In order to be effective and focused on social media your organization needs to first answer this question: “What does your organization want to be known for?”

  • Gain traction by focusing on key messages for your organization and continually communicating those messages.
  • Don’t cut and paste the same information, but rather focus on repurposing content in different, interesting ways and using visuals where possible
  • Be selective and decide where the focus needs to be for your organization and then stick to it. It requires discipline and a thoughtful approach.

To help tackle internal capacity issues, volunteers can be utilized to assist with social media but need to be trained and understand the organizations messaging, plan, values and approach to the issues in order to be effective.

What are the trends in social media in 2013?

  • In addition to using Facebook, Twitter, email, blogs and their websites, many nonprofits are planning to explore Pinterest in 2013.
  • Miller believes that more nonprofits should be utilizing video for their messaging, but nonprofits are discouraged, thinking that it’s complicated and expensive.

Is social media effective for fundraising?

  • Miller believes it’s time to stop treating social media as an add-on to other fundraising channels, but rather put all the cards on the table (direct mail, email, social media, etc.) and integrate them for best results.
  • The other challenge for nonprofits is to figure out how to develop direct relationships with friends of people that support the organization. For example, if you donate to an organization on behalf of friend who is doing a fundraiser, does the nonprofit ask how the donor wants to be communicated with or give the participant control over how the organization relates to their friends? The core power of social media is relationship building, but it needs to be harnessed effectively.

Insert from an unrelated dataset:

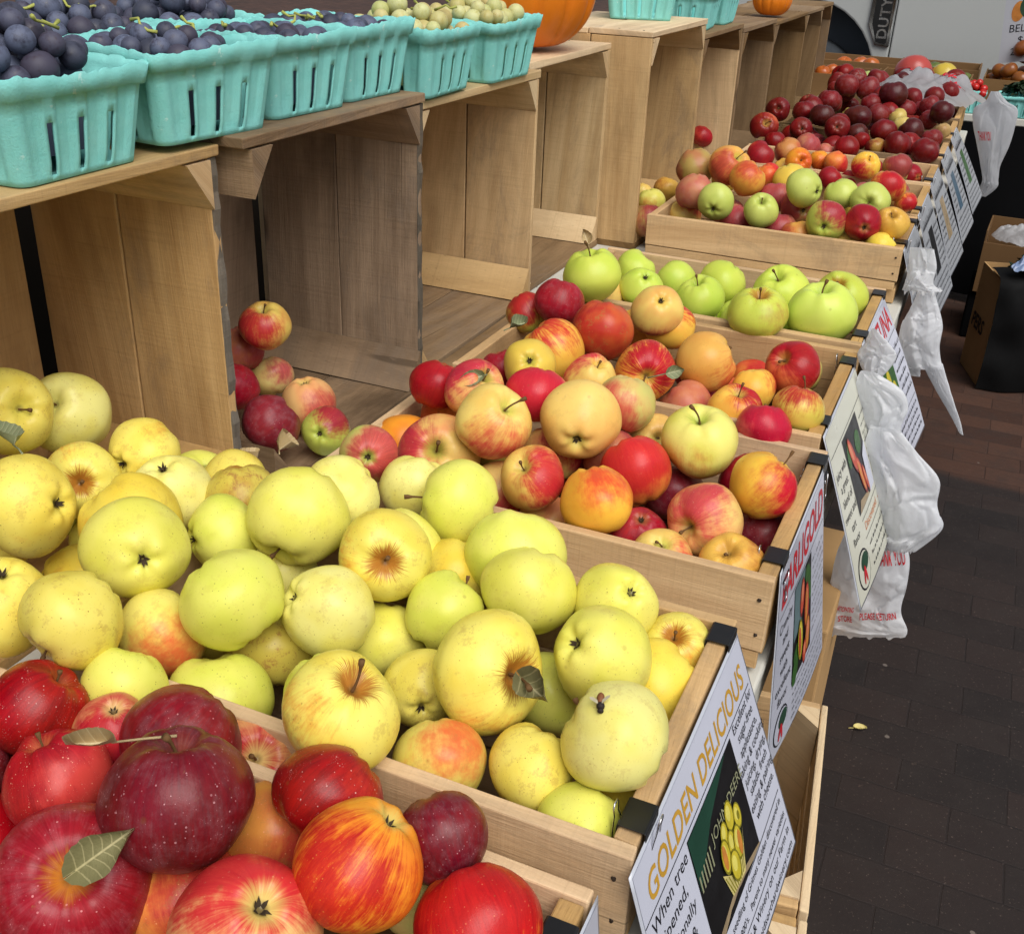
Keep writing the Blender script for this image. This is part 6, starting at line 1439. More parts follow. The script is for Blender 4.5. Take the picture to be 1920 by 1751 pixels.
(-0.3425,2.0146,0.8407,0.0371,0.574,0.792,-0.21,-0.636,-0.766,-0.088,'GR2','N','','mix_buried','apple buried deep in the mixed heap behind the raised crate wall'),
(-0.0671,1.9577,0.8423,0.0377,0.605,0.72,-0.339,-0.415,-0.815,-0.404,'GR2','N','','mix_buried','apple buried deep in the mixed heap behind the raised crate wall'),
(-0.0701,2.2545,0.8956,0.0428,-0.425,0.187,-0.886,-0.055,0.207,0.977,'GR2','N','','mix_buried','apple buried deep in the mixed heap behind the raised crate wall'),
(-0.4852,2.2298,0.8903,0.0375,-0.85,0.47,0.238,-0.678,0.572,0.461,'YC','N','','mix_buried','apple buried deep in the mixed heap behind the raised crate wall'),
(-0.1463,2.2848,0.8755,0.0371,0.346,-0.502,-0.793,0.071,0.854,0.515,'DPK','N','','mix_buried','apple buried deep in the mixed heap behind the raised crate wall'),
(-0.4342,2.2558,0.8134,0.0375,-0.174,0.289,-0.941,-0.976,-0.19,-0.109,'GP','N','','mix_buried','apple buried deep in the mixed heap behind the raised crate wall'),
(-0.0718,2.7694,0.8503,0.0352,-0.744,0.663,-0.089,-0.651,-0.637,0.413,'CRX','N','','orange_buried','reddish apple buried under the orange apples of the fifth crate'),
(-0.1741,2.6606,0.8776,0.035,-0.151,0.367,-0.918,0.993,-0.098,0.063,'CRX','N','','orange_buried','reddish apple buried under the orange apples of the fifth crate'),
(-0.4836,3.1446,0.8544,0.0432,0.415,0.883,0.218,-0.975,-0.222,-0.009,'DRB','N','','maroon_buried','dark red apple buried deep inside the far dark heap'),
(-0.4409,3.2349,0.845,0.0397,0.603,0.292,0.742,-0.294,-0.554,-0.779,'DK','N','','maroon_buried','dark red apple buried deep inside the far dark heap'),
(-0.1546,3.0712,0.8293,0.0387,0.897,-0.401,-0.185,0.195,0.115,-0.974,'DR','N','','maroon_buried','dark red apple buried deep inside the far dark heap'),
(-0.2512,3.0363,0.8146,0.0372,0.781,0.532,-0.327,-0.7,0.536,0.472,'DRB','N','','maroon_buried','dark red apple buried deep inside the far dark heap'),
(-0.3992,3.1246,0.8424,0.0414,0.947,-0.163,0.277,0.765,0.561,-0.317,'DR3','N','','maroon_buried','dark red apple buried deep inside the far dark heap'),
(-0.1123,3.0634,0.8893,0.0367,0.775,-0.434,0.459,-0.96,0.179,0.215,'DRB','N','','maroon_buried','dark red apple buried deep inside the far dark heap'),
(-0.0738,3.0074,0.8488,0.0383,-0.329,0.89,0.315,-0.914,-0.015,0.406,'DK','N','','maroon_buried','dark red apple buried deep inside the far dark heap'),
(-0.3468,3.2017,0.904,0.0376,-0.957,0.267,-0.111,-0.37,-0.765,-0.527,'DR','N','','maroon_buried','dark red apple buried deep inside the far dark heap'),
(-0.329,3.0238,0.8605,0.0382,-0.941,0.337,0.003,0.881,-0.091,-0.465,'DRB','N','','maroon_buried','dark red apple buried deep inside the far dark heap'),
(-0.2757,3.1185,0.892,0.0361,0.606,-0.758,-0.243,-0.506,-0.755,-0.417,'DK','N','','maroon_buried','dark red apple buried deep inside the far dark heap'),
(-0.2202,3.4217,0.9204,0.0418,-0.287,-0.843,-0.455,-0.174,0.974,0.146,'DRB','N','','maroon_buried','dark red apple buried deep inside the far dark heap'),
(-0.4302,3.3922,0.8639,0.0379,-0.38,-0.454,0.805,-0.871,-0.098,0.481,'DK','N','','maroon_buried','dark red apple buried deep inside the far dark heap'),
(-0.5048,3.5268,0.9126,0.0381,0.272,0.301,-0.914,0.692,0.5,0.521,'DR','N','','maroon_buried','dark red apple buried deep inside the far dark heap'),
(-0.473,3.4038,0.922,0.0384,0.955,0.006,-0.298,0.866,-0.264,-0.424,'DR','N','','maroon_buried','dark red apple buried deep inside the far dark heap'),
(-0.1686,3.64,0.9518,0.0383,-0.445,-0.884,-0.147,-0.649,-0.182,-0.738,'DR','N','','maroon_buried','dark red apple buried deep inside the far dark heap'),
(-0.0989,3.6944,0.9586,0.036,0.297,0.464,0.834,0.007,0.135,-0.991,'DR','N','','maroon_buried','dark red apple buried deep inside the far dark heap'),
(-0.1461,3.4602,0.8856,0.0383,0.006,0.04,0.999,-0.432,0.439,0.787,'DR','N','','maroon_buried','dark red apple buried deep inside the far dark heap'),
(-0.3294,3.4253,0.896,0.0405,0.071,0.954,-0.292,-0.743,-0.411,-0.528,'DK','N','','maroon_buried','dark red apple buried deep inside the far dark heap'),
(-0.2667,3.5777,0.9554,0.0361,0.876,-0.481,0.049,0.358,0.847,-0.392,'DR','N','','maroon_buried','dark red apple buried deep inside the far dark heap'),
(-0.4047,3.6901,0.9517,0.0374,-0.301,0.813,-0.499,0.665,0.036,-0.746,'DR','N','','maroon_buried','dark red apple buried deep inside the far dark heap'),
(-0.4284,3.5408,0.928,0.0376,0.591,-0.477,0.65,0.027,-0.974,0.227,'DR3','N','','maroon_buried','dark red apple buried deep inside the far dark heap'),
(-0.2627,3.3949,0.8579,0.0371,0.434,0.342,-0.833,0.488,-0.863,0.128,'DR','N','','maroon_buried','dark red apple buried deep inside the far dark heap'),
(-0.075,4.0002,0.9256,0.0428,0.106,-0.87,-0.481,-0.471,-0.649,-0.598,'DR','N','','maroon_buried','dark red apple buried deep inside the far dark heap'),
(-0.332,4.0888,0.9519,0.0369,0.225,0.762,-0.607,0.255,0.948,-0.191,'DR3','N','','maroon_buried','dark red apple buried deep inside the far dark heap'),
(-0.0647,4.2672,0.8232,0.0391,0.687,0.5,0.528,0.334,0.942,0.02,'DK','N','','maroon_buried','dark red apple buried deep inside the far dark heap'),
(-0.1736,3.9509,0.9393,0.0377,0.319,0.772,-0.55,0.74,0.506,0.443,'DR3','N','','maroon_buried','dark red apple buried deep inside the far dark heap'),
(-0.1785,4.22,0.9632,0.0388,0.148,0.705,-0.693,0.271,0.949,0.159,'DR3','N','','maroon_buried','dark red apple buried deep inside the far dark heap'),
(-0.4998,4.2157,0.9448,0.0404,-0.328,-0.885,-0.33,-0.57,0.565,-0.596,'DRB','N','','maroon_buried','dark red apple buried deep inside the far dark heap'),
(-0.0913,4.1304,0.9479,0.0422,0.348,-0.695,-0.629,-0.394,-0.086,-0.915,'DR3','N','','maroon_buried','dark red apple buried deep inside the far dark heap'),
(-0.4148,4.0449,0.9572,0.0396,-0.341,0.645,-0.683,-0.784,0.221,0.58,'DR3','N','','maroon_buried','dark red apple buried deep inside the far dark heap'),
(-0.2626,4.2612,0.9596,0.036,-0.34,0.383,-0.859,-0.578,0.505,0.641,'DR','N','','maroon_buried','dark red apple buried deep inside the far dark heap'),
(-0.2523,4.0833,0.9577,0.0361,-0.68,-0.194,0.707,-0.426,-0.274,-0.862,'DK','N','','maroon_buried','dark red apple buried deep inside the far dark heap'),
(-0.1842,4.0437,0.9536,0.0405,-0.134,-0.899,-0.417,0.046,0.996,-0.074,'DK','N','','maroon_buried','dark red apple buried deep inside the far dark heap'),
(-0.0636,4.2303,0.9622,0.0427,0.042,-0.953,0.301,-0.603,0.696,-0.39,'DR','N','','maroon_buried','dark red apple buried deep inside the far dark heap'),
(-0.4671,3.8925,0.9553,0.0364,-0.308,0.189,-0.932,-0.657,0.75,0.078,'DR','N','','maroon_buried','dark red apple buried deep inside the far dark heap'),
(-0.0649,3.9227,0.9529,0.0365,0.198,-0.446,-0.873,-0.12,-0.504,-0.855,'DR','N','','maroon_buried','dark red apple buried deep inside the far dark heap'),
(-0.3341,3.9548,0.969,0.0392,0.787,0.439,0.433,0.943,0.041,-0.331,'DR','N','','maroon_buried','dark red apple buried deep inside the far dark heap'),
(-0.47,4.1097,0.965,0.0377,0.893,-0.441,0.088,-0.979,-0.085,-0.186,'DRB','N','','maroon_buried','dark red apple buried deep inside the far dark heap'),
(-0.2358,4.1565,0.9598,0.0379,-0.9,-0.074,-0.43,0.18,-0.173,0.968,'DR','N','','maroon_buried','dark red apple buried deep inside the far dark heap')]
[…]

Listen to the whole thing on The Chronicle of Philanthropy website, or through iTunes.

- Megan Sullivan, MCF operations and publications coordinator

Photo cc M i x y

3 Responses to In Social Media, Is Less More?

  1. Megan Sullivan says:

    Thanks, Cary! Kivi was answering a question about internal capacity, and using volunteers to help take some of the load off communications staff. But I agree, having volunteers, donors and other stakeholders use their own social media networks to get the organization’s messages out to a broader audience would be beneficial.

  2. Nice pots, Megan! I agree with Kivi’s tips to stop the copy and paste, and to take a look at all of your communications to create alignment across them. I’m wondering if she mentioned anything about engaging volunteers not to broadcast from behind the logo, but instead to tap into their own networks to extend the message of the organization?